Starting at the top of the records, output every line through the one that contains "SC.camera = cam", keeping each exactly as it appears.
── Extracted entries ──
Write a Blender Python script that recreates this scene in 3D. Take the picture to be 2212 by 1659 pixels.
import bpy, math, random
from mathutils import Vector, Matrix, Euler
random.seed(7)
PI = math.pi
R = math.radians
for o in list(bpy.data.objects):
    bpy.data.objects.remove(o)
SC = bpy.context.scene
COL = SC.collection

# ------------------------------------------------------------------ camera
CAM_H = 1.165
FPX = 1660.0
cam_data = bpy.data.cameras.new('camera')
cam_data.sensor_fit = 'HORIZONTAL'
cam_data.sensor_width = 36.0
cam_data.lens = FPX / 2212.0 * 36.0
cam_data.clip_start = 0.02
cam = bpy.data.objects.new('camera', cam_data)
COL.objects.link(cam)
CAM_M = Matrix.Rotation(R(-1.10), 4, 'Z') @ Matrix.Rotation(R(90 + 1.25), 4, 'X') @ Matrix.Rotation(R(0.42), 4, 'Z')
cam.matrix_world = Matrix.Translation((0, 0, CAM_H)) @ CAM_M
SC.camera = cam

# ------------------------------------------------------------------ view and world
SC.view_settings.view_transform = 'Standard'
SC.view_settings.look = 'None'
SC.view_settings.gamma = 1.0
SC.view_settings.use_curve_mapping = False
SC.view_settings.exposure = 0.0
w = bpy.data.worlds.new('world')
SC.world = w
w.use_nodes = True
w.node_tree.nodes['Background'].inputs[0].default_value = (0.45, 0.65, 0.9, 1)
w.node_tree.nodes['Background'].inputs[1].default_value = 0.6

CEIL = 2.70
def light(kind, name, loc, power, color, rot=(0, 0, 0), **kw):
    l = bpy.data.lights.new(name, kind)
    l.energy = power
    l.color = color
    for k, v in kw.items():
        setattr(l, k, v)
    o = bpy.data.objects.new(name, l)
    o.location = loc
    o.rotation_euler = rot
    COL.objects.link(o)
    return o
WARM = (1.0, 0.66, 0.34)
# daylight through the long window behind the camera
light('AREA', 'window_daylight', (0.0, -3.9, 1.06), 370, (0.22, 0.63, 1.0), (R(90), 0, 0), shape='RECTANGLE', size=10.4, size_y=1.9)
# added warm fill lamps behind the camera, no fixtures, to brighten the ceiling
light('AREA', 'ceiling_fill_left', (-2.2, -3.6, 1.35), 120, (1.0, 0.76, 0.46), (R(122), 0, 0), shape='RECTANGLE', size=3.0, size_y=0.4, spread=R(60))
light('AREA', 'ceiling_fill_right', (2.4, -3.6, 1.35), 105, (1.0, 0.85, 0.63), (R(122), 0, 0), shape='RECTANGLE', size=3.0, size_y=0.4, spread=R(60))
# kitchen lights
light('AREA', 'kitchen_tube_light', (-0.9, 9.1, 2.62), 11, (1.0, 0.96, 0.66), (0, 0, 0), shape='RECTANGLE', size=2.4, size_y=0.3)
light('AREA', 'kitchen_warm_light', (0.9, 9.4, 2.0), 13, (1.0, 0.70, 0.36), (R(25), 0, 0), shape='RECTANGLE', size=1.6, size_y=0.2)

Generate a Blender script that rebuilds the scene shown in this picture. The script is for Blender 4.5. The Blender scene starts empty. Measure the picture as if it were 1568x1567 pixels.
───
### [Written answer]
Write a Blender Python script that recreates this scene in 3D. Take the picture to be 2212 by 1659 pixels.
import bpy, math, random
from mathutils import Vector, Matrix, Euler
random.seed(7)
PI = math.pi
R = math.radians
for o in list(bpy.data.objects):
    bpy.data.objects.remove(o)
SC = bpy.context.scene
COL = SC.collection

# ------------------------------------------------------------------ camera
CAM_H = 1.165
FPX = 1660.0
cam_data = bpy.data.cameras.new('camera')
cam_data.sensor_fit = 'HORIZONTAL'
cam_data.sensor_width = 36.0
cam_data.lens = FPX / 2212.0 * 36.0
cam_data.clip_start = 0.02
cam = bpy.data.objects.new('camera', cam_data)
COL.objects.link(cam)
CAM_M = Matrix.Rotation(R(-1.10), 4, 'Z') @ Matrix.Rotation(R(90 + 1.25), 4, 'X') @ Matrix.Rotation(R(0.42), 4, 'Z')
cam.matrix_world = Matrix.Translation((0, 0, CAM_H)) @ CAM_M
SC.camera = cam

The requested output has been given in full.